Berikco wrote:LarsG wrote:I'm imagining!!

I'm looking at it for real

Well, yes and no... They run at the same time, but can't really be considered the same app in the sense that I described above. There's still a bit of "disconnection" between the two apps. Visual Designer is great, don't get me wrong. I'm just saying that combining the complete functionality of both programs into one, as decribed, would be the next logical step.
The side benefit is that you may find it easier to "woo" more VB-ers to PB if you could make it more VB-like in the GUI design sense, and less VB-like in the slow, bloated code sense
So, like VB you would, for example, create your "form" and then put a button on it. Double click on that button and you're taken to the section of code that will deal with the various events that a button can produce. And better yet, a drop down box will have the many events that can be generated (got focus, lost focus, etc). Every gadget and "form" would have this drop down list, and events that don't relate to the current gadget\form would not be selectable.
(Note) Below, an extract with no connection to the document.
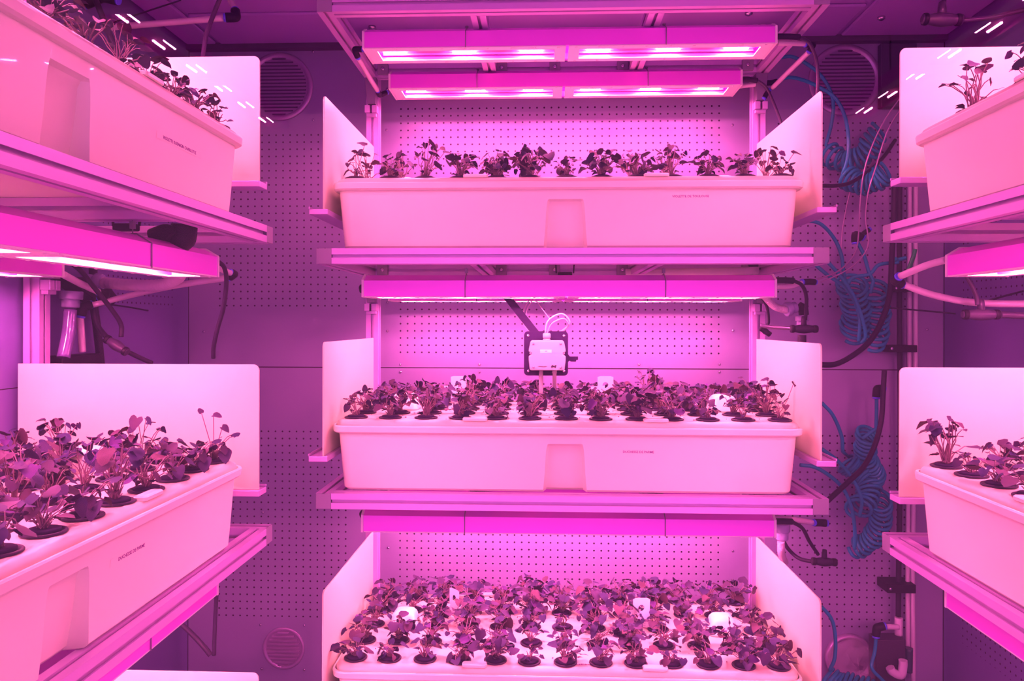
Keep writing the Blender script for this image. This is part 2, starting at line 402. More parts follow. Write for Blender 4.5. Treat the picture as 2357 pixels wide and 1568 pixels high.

This would not take power away from the programmer, either, because they would still be free to customize their code any way they want. This will just make it quicker (they won't have to look up event names\number etc for what they want to accomplish).
To be sure, this VPB would require quite a bit of work to create with all of the various events, etc. but the end result could be quite something.
A less interesting option is to write a VB->PB code converter, but that would require them to own VB...and it's pretty likely that some of the code one could write in VB6 would not be easily convertable to PB (not yet, anyway!)
Russell
p.s. Anyone know why I don't get e-mail notifications any more on replies, even though my e-mail address is correct in my profile?